Work instructions:
Quote the whole listing verbatim.

• • •

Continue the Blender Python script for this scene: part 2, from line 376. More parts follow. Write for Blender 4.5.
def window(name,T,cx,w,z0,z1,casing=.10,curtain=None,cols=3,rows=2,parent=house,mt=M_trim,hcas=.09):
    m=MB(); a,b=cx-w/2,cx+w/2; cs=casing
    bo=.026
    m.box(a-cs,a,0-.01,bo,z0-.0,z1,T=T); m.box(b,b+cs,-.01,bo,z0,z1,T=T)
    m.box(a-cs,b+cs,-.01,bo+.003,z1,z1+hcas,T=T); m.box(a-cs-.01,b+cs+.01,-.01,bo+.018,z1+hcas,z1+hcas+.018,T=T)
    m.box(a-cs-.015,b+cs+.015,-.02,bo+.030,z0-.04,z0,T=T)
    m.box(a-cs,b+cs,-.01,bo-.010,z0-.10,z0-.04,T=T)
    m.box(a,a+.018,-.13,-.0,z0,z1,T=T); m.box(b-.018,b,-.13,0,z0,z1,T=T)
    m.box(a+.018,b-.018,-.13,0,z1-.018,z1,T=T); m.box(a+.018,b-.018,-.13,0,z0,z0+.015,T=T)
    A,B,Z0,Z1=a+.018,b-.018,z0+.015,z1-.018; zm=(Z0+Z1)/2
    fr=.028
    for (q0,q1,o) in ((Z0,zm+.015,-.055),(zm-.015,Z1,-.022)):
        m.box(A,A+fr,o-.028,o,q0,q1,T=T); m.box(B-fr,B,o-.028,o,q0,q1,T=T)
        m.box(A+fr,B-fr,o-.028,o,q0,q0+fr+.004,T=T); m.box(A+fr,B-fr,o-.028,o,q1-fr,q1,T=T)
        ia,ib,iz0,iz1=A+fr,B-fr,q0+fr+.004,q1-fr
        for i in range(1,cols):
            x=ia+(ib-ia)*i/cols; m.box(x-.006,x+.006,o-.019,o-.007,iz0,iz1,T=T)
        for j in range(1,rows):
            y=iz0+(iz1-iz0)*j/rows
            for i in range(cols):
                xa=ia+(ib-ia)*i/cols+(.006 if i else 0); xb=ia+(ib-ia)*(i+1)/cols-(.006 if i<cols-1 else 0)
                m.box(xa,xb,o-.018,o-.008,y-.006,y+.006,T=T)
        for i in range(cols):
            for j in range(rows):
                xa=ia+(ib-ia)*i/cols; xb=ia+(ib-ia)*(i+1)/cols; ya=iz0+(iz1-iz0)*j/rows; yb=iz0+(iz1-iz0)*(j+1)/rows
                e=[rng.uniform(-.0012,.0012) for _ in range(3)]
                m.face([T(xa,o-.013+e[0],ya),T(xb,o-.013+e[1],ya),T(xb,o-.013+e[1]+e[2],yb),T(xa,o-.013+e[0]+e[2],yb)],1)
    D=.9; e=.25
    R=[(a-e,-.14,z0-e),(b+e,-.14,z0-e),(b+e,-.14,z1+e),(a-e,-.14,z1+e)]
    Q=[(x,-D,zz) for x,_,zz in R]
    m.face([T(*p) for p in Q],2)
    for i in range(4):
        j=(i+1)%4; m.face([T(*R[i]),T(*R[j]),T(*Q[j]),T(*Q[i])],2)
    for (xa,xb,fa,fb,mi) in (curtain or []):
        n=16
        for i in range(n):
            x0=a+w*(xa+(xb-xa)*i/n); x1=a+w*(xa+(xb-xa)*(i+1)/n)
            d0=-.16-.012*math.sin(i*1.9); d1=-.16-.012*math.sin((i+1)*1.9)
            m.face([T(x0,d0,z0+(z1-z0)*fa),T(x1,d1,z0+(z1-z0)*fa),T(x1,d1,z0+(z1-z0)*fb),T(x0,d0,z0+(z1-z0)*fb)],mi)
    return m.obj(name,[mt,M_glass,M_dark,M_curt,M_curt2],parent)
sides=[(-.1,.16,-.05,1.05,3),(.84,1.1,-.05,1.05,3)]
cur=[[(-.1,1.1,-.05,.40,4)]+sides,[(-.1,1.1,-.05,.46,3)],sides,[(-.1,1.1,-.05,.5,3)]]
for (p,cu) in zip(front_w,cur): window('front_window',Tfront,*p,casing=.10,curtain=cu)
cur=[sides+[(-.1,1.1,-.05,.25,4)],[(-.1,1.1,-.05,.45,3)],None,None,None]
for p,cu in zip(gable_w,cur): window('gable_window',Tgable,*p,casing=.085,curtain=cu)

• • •

Solution:
Continue the Blender Python script for this scene: part 2, from line 376. More parts follow. Write for Blender 4.5.
def window(name,T,cx,w,z0,z1,casing=.10,curtain=None,cols=3,rows=2,parent=house,mt=M_trim,hcas=.09):
    m=MB(); a,b=cx-w/2,cx+w/2; cs=casing
    bo=.026
    m.box(a-cs,a,0-.01,bo,z0-.0,z1,T=T); m.box(b,b+cs,-.01,bo,z0,z1,T=T)
    m.box(a-cs,b+cs,-.01,bo+.003,z1,z1+hcas,T=T); m.box(a-cs-.01,b+cs+.01,-.01,bo+.018,z1+hcas,z1+hcas+.018,T=T)
    m.box(a-cs-.015,b+cs+.015,-.02,bo+.030,z0-.04,z0,T=T)
    m.box(a-cs,b+cs,-.01,bo-.010,z0-.10,z0-.04,T=T)
    m.box(a,a+.018,-.13,-.0,z0,z1,T=T); m.box(b-.018,b,-.13,0,z0,z1,T=T)
    m.box(a+.018,b-.018,-.13,0,z1-.018,z1,T=T); m.box(a+.018,b-.018,-.13,0,z0,z0+.015,T=T)
    A,B,Z0,Z1=a+.018,b-.018,z0+.015,z1-.018; zm=(Z0+Z1)/2
    fr=.028
    for (q0,q1,o) in ((Z0,zm+.015,-.055),(zm-.015,Z1,-.022)):
        m.box(A,A+fr,o-.028,o,q0,q1,T=T); m.box(B-fr,B,o-.028,o,q0,q1,T=T)
        m.box(A+fr,B-fr,o-.028,o,q0,q0+fr+.004,T=T); m.box(A+fr,B-fr,o-.028,o,q1-fr,q1,T=T)
        ia,ib,iz0,iz1=A+fr,B-fr,q0+fr+.004,q1-fr
        for i in range(1,cols):
            x=ia+(ib-ia)*i/cols; m.box(x-.006,x+.006,o-.019,o-.007,iz0,iz1,T=T)
        for j in range(1,rows):
            y=iz0+(iz1-iz0)*j/rows
            for i in range(cols):
                xa=ia+(ib-ia)*i/cols+(.006 if i else 0); xb=ia+(ib-ia)*(i+1)/cols-(.006 if i<cols-1 else 0)
                m.box(xa,xb,o-.018,o-.008,y-.006,y+.006,T=T)
        for i in range(cols):
            for j in range(rows):
                xa=ia+(ib-ia)*i/cols; xb=ia+(ib-ia)*(i+1)/cols; ya=iz0+(iz1-iz0)*j/rows; yb=iz0+(iz1-iz0)*(j+1)/rows
                e=[rng.uniform(-.0012,.0012) for _ in range(3)]
                m.face([T(xa,o-.013+e[0],ya),T(xb,o-.013+e[1],ya),T(xb,o-.013+e[1]+e[2],yb),T(xa,o-.013+e[0]+e[2],yb)],1)
    D=.9; e=.25
    R=[(a-e,-.14,z0-e),(b+e,-.14,z0-e),(b+e,-.14,z1+e),(a-e,-.14,z1+e)]
    Q=[(x,-D,zz) for x,_,zz in R]
    m.face([T(*p) for p in Q],2)
    for i in range(4):
        j=(i+1)%4; m.face([T(*R[i]),T(*R[j]),T(*Q[j]),T(*Q[i])],2)
    for (xa,xb,fa,fb,mi) in (curtain or []):
        n=16
        for i in range(n):
            x0=a+w*(xa+(xb-xa)*i/n); x1=a+w*(xa+(xb-xa)*(i+1)/n)
            d0=-.16-.012*math.sin(i*1.9); d1=-.16-.012*math.sin((i+1)*1.9)
            m.face([T(x0,d0,z0+(z1-z0)*fa),T(x1,d1,z0+(z1-z0)*fa),T(x1,d1,z0+(z1-z0)*fb),T(x0,d0,z0+(z1-z0)*fb)],mi)
    return m.obj(name,[mt,M_glass,M_dark,M_curt,M_curt2],parent)
sides=[(-.1,.16,-.05,1.05,3),(.84,1.1,-.05,1.05,3)]
cur=[[(-.1,1.1,-.05,.40,4)]+sides,[(-.1,1.1,-.05,.46,3)],sides,[(-.1,1.1,-.05,.5,3)]]
for (p,cu) in zip(front_w,cur): window('front_window',Tfront,*p,casing=.10,curtain=cu)
cur=[sides+[(-.1,1.1,-.05,.25,4)],[(-.1,1.1,-.05,.45,3)],None,None,None]
for p,cu in zip(gable_w,cur): window('gable_window',Tgable,*p,casing=.085,curtain=cu)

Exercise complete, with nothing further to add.